David Cameron vowed to bring the perpetrators to justice: “And to the lawless minority, the criminals who have taken what they can get, I say this, ‘We will track you down, we will find you, we will charge you, we will punish you. You will pay for what you have done,’” and he also vowed to rebuild Britain’s image before next year’s Olympic Games. Wider powers, he insisted, could be given to the police: curfews, the power to ask suspects to remove face masks, and possible restrictions to social media. He promised to restore morality to public life. A £20 million support scheme has been set up, and there will be tax breaks and deferrals for businesses that were caught up in the troubles.

The looters, meanwhile, have been receiving their sentences as the courts sit all night in emergency sessions. In Manchester, many of the youths in court have “walked away” with referral offers.

The Daily Mail was up in arms about the “middle-class” rioters: businessman’s daughter Laura Johnson, university graduate Natasha Reid, and musician Stefan Hoyle, who stole a violin.  Johnson is an A* student studying at Exeter University; she’s been granted bail as long as she wears an electronic tag. Reid’s mother claims her daughter is “baffled by her criminal behaviour” – she stole a TV, but “she already has a 27-inch TV in her bedroom.”  Nicolas Robinson was a 23-year-old electrical engineer student who was given six months for stealing a case of water from a Lidl supermarket. Others included an opera student and a baptist mentor. Whilst The Daily Mail was gunning for harder sentences, The Guardian, however, took the line that rough justice will be meted out, fearing also that the sentences were politically motivated.
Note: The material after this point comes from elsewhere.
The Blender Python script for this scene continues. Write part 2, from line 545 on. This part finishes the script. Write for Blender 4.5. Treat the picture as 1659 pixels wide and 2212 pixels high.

  • Winston Smith, a youth worker, writing in The Daily Mail was outraged, claiming “the criminal justice system in this country is broken.” Nothing will happen to these youths – “and what’s worse, they know it.” Whilst the adults will get their dues, children will get “the ultra-soft, kid-gloves treatment.” These “underage rioters” won’t get custodial sentences, and even if they do, they’ll spend their time watching TV. Surveillance systems are useless. The message given to youths is that they have “nothing to fear”. “There are no boundaries to their actions, with or without any supposed crackdown by David Cameron. And so they will riot again.”
  • It’s not just the rioters, said Peter Oborne in The Daily Telegraph. This level of criminality is closely linked to “moral disintegration in the highest ranks of modern British society.” There’s a culture of deceit and cheating, even among the rich. Yet we “celebrate people who live empty lives”, and idolise tax-avoiders like Sir Richard Branson and Sir Philip Green. Politicians “are just as bad.” Just look at the greediness of their expense claims, not to mention David Cameron’s hiring of the tainted Andy Coulson. “Something has gone horribly wrong in Britain.” The problems don’t just exist in inner cities. Greed extends everywhere: “It is not just its damaged youth, but Britain itself that needs a moral reformation.”
  • We need more than punishment, said Martin Kettle in The Guardian. We need to talk to the rioters – understand who they are, why some stood back, why some took part. The government must “commission a proper sociological analysis of the rioters and what they did to our country this week.” We shouldn’t turn our backs on them, but “take our outrage and shock as signs that something has been festering in our midst for a long time that we have neither understood nor addressed at all well.”
  • Agreed, said Gavin Knight on The Daily Beast, giving an American perspective. I’ve been an embedded journalist with police in Manchester, London and Glasgow for two years – “I could tell this rage and violence had been brewing for years.” The inner cities have been riven by unemployment and hard drugs. Another factor is “intergenerational disadvantage being passed on”. Not all of these people are thugs. But even amongst the more articulate and aspirational, fights and horror is the norm. “It’s just everyday life for this lost UK generation.”